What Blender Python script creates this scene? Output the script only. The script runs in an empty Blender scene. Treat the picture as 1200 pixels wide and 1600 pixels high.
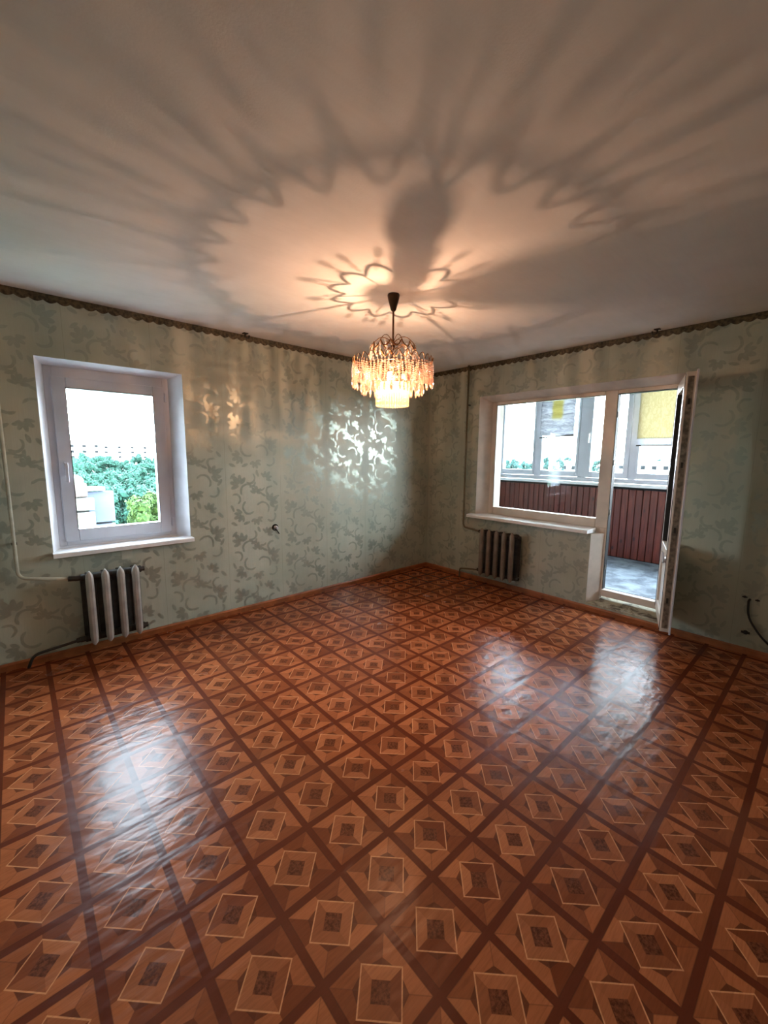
import bpy, bmesh, math, random
from mathutils import Vector, Matrix, noise
C = bpy.context
scene = C.scene
COL = scene.collection
PI = math.pi
R = math.radians

# ------------------------------------------------------------------ camera
CAM = Vector((-4.02577, -3.63040, 1.46931))
yaw, pitch, roll, fpx = 0.83975, -0.137358, 0.009836, 641.07
cam_d = bpy.data.cameras.new('camera')
cam = bpy.data.objects.new('camera', cam_d)
COL.objects.link(cam)
fw = Vector((math.cos(yaw)*math.cos(pitch), math.sin(yaw)*math.cos(pitch), math.sin(pitch)))
rt = Vector((math.sin(yaw), -math.cos(yaw), 0))
up = rt.cross(fw)
c_, s_ = math.cos(roll), math.sin(roll)
rt2 = c_*rt + s_*up
up2 = -s_*rt + c_*up
m = Matrix((rt2, up2, -fw)).transposed().to_4x4()
m.translation = CAM
cam.matrix_world = m
cam_d.sensor_fit = 'HORIZONTAL'
cam_d.sensor_width = 36.0
cam_d.lens = 36.0*fpx/1200.0
cam_d.clip_start = 0.02
cam_d.clip_end = 3000
scene.camera = cam

# ------------------------------------------------------------------ world, exposure
SKY = 42.0
LAMP = 35.0
scene.view_settings.view_transform = 'Standard'
scene.view_settings.look = 'None'
scene.view_settings.gamma = 1.0
scene.view_settings.use_curve_mapping = False
scene.view_settings.exposure = 0.12
w = bpy.data.worlds.new('overcast_sky')
scene.world = w
w.use_nodes = True
nt = w.node_tree
nt.nodes.clear()
wo = nt.nodes.new('ShaderNodeOutputWorld')
bg = nt.nodes.new('ShaderNodeBackground')
tc = nt.nodes.new('ShaderNodeTexCoord')
sp = nt.nodes.new('ShaderNodeSeparateXYZ')
rp = nt.nodes.new('ShaderNodeValToRGB')
nt.links.new(tc.outputs['Generated'], sp.inputs[0])
nt.links.new(sp.outputs['Z'], rp.inputs[0])
rp.color_ramp.elements[0].position = 0.0
rp.color_ramp.elements[0].color = (0.86, 0.93, 1.0, 1)
rp.color_ramp.elements[1].position = 0.7
rp.color_ramp.elements[1].color = (0.68, 0.83, 1.0, 1)
nt.links.new(rp.outputs[0], bg.inputs['Color'])
bg.inputs['Strength'].default_value = SKY
nt.links.new(bg.outputs[0], wo.inputs[0])
scene.cycles.transparent_max_bounces = 48
scene.cycles.max_bounces = 14
scene.cycles.diffuse_bounces = 8
scene.cycles.glossy_bounces = 6
scene.cycles.transmission_bounces = 8
scene.cycles.sample_clamp_indirect = 80.0
scene.cycles.use_denoising = True

# sampling portals in the two window openings: they give off no light, they only tell Cycles where the sky is seen
def portal(name, loc, rot, sx, sy):
    l = bpy.data.lights.new(name, 'AREA')
    l.shape = 'RECTANGLE'; l.size = sx; l.size_y = sy
    l.cycles.is_portal = True
    o = bpy.data.objects.new(name, l); COL.objects.link(o)
    o.location = loc; o.rotation_euler = rot
portal('portal_window', (-3.43, 0.36, 1.41), (R(-90), 0, 0), 0.8, 1.2)
portal('portal_loggia', (1.98, -3.25, 1.88), (0, R(90), 0), 1.5, 6.7)

# ------------------------------------------------------------------ helpers
def srgb(r, g, b):
    f = lambda v: (v/255/12.92) if v/255 <= 0.04045 else ((v/255+0.055)/1.055)**2.4
    return (f(r), f(g), f(b), 1.0)

class MB:
    def __init__(s):
        s.v = []; s.f = []
    def add(s, vs, fs):
        b = len(s.v)
        s.v += [tuple(p) for p in vs]
        s.f += [tuple(i+b for i in f) for f in fs]
        return s
    def box(s, x0, x1, y0, y1, z0, z1):
        x0, x1 = min(x0, x1), max(x0, x1); y0, y1 = min(y0, y1), max(y0, y1); z0, z1 = min(z0, z1), max(z0, z1)
        v = [(x0,y0,z0),(x1,y0,z0),(x1,y1,z0),(x0,y1,z0),(x0,y0,z1),(x1,y0,z1),(x1,y1,z1),(x0,y1,z1)]
        return s.add(v, [(0,3,2,1),(4,5,6,7),(0,1,5,4),(1,2,6,5),(2,3,7,6),(3,0,4,7)])
    def prism(s, poly, axis, a, b):
        n = len(poly)
        def P(p, q):
            if axis == 'z': return (p[0], p[1], q)
            if axis == 'y': return (p[0], q, p[1])
            return (q, p[0], p[1])
        v = [P(p, a) for p in poly] + [P(p, b) for p in poly]
        f = [tuple(range(n))[::-1], tuple(range(n, 2*n))]
        f += [(i, (i+1) % n, n+(i+1) % n, n+i) for i in range(n)]
        return s.add(v, f)
    def hexa(s, bottom, top):   # two quads
        return s.add(list(bottom)+list(top), [(3,2,1,0),(4,5,6,7),(0,1,5,4),(1,2,6,5),(2,3,7,6),(3,0,4,7)])
    def tube(s, path, r, seg=8, closed=False, cap=True):
        path = [Vector(p) for p in path]; n = len(path)
        rad = r if isinstance(r, (list, tuple)) else [r]*n
        vs = []; prev = None
        for i, p in enumerate(path):
            if closed: t = path[(i+1) % n]-path[i-1]
            else: t = path[min(i+1, n-1)]-path[max(i-1, 0)]
            t.normalize()
            if prev is None:
                a = Vector((0,0,1)) if abs(t.z) < 0.9 else Vector((1,0,0))
                nrm = t.cross(a).normalized()
            else:
                nrm = (prev - t*prev.dot(t))
                nrm = nrm.normalized() if nrm.length > 1e-6 else t.orthogonal().normalized()
            prev = nrm; bn = t.cross(nrm)
            for k in range(seg):
                an = 2*PI*k/seg
                vs.append(p + (nrm*math.cos(an)+bn*math.sin(an))*rad[i])
        fs = []
        for i in range(n if closed else n-1):
            j = (i+1) % n
            for k in range(seg):
                k2 = (k+1) % seg
                fs.append((i*seg+k, i*seg+k2, j*seg+k2, j*seg+k))
        if not closed and cap:
            fs.append(tuple(range(seg))[::-1]); fs.append(tuple((n-1)*seg+k for k in range(seg)))
        return s.add(vs, fs)
    def lathe(s, prof, c=(0,0,0), seg=24, axis='z'):
        n = len(prof); vs = []
        for (r, h) in prof:
            for k in range(seg):
                a = 2*PI*k/seg
                x, y = r*math.cos(a), r*math.sin(a)
                p = (x, y, h) if axis == 'z' else ((x, h, y) if axis == 'y' else (h, x, y))
                vs.append((p[0]+c[0], p[1]+c[1], p[2]+c[2]))
        fs = []
        for i in range(n-1):
            for k in range(seg):
                k2 = (k+1) % seg
                fs.append((i*seg+k, i*seg+k2, (i+1)*seg+k2, (i+1)*seg+k))
        if prof[0][0] > 1e-6: fs.append(tuple(range(seg))[::-1])
        if prof[-1][0] > 1e-6: fs.append(tuple((n-1)*seg+k for k in range(seg)))
        return s.add(vs, fs)
    def blob(s, c, r, sub=1, amp=0.0, seed=0, sc=(1,1,1)):
        bm = bmesh.new(); bmesh.ops.create_icosphere(bm, subdivisions=sub, radius=1.0)
        vs = []
        for v in bm.verts:
            k = 1+amp*noise.noise(v.co*1.7+Vector((seed*3.1, seed*1.7, seed)))
            vs.append((c[0]+v.co.x*r*k*sc[0], c[1]+v.co.y*r*k*sc[1], c[2]+v.co.z*r*k*sc[2]))
        fs = [tuple(v.index for v in f.verts) for f in bm.faces]
        bm.free()
        return s.add(vs, fs)
    def mesh(s, name, origin=(0,0,0)):
        me = bpy.data.meshes.new(name)
        o = Vector(origin)
        me.from_pydata([tuple(Vector(p)-o) for p in s.v], [], s.f)
        bm = bmesh.new(); bm.from_mesh(me)
        bmesh.ops.recalc_face_normals(bm, faces=bm.faces); bm.to_mesh(me); bm.free()
        return me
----
## Your objective
Exactly as they appear, print the lines of the listing above from its first line through the line that contains "scene.camera = cam", minus the pictures.

## Result of the exercise
What Blender Python script creates this scene? Output the script only. The script runs in an empty Blender scene. Treat the picture as 1200 pixels wide and 1600 pixels high.
import bpy, bmesh, math, random
from mathutils import Vector, Matrix, noise
C = bpy.context
scene = C.scene
COL = scene.collection
PI = math.pi
R = math.radians

# ------------------------------------------------------------------ camera
CAM = Vector((-4.02577, -3.63040, 1.46931))
yaw, pitch, roll, fpx = 0.83975, -0.137358, 0.009836, 641.07
cam_d = bpy.data.cameras.new('camera')
cam = bpy.data.objects.new('camera', cam_d)
COL.objects.link(cam)
fw = Vector((math.cos(yaw)*math.cos(pitch), math.sin(yaw)*math.cos(pitch), math.sin(pitch)))
rt = Vector((math.sin(yaw), -math.cos(yaw), 0))
up = rt.cross(fw)
c_, s_ = math.cos(roll), math.sin(roll)
rt2 = c_*rt + s_*up
up2 = -s_*rt + c_*up
m = Matrix((rt2, up2, -fw)).transposed().to_4x4()
m.translation = CAM
cam.matrix_world = m
cam_d.sensor_fit = 'HORIZONTAL'
cam_d.sensor_width = 36.0
cam_d.lens = 36.0*fpx/1200.0
cam_d.clip_start = 0.02
cam_d.clip_end = 3000
scene.camera = cam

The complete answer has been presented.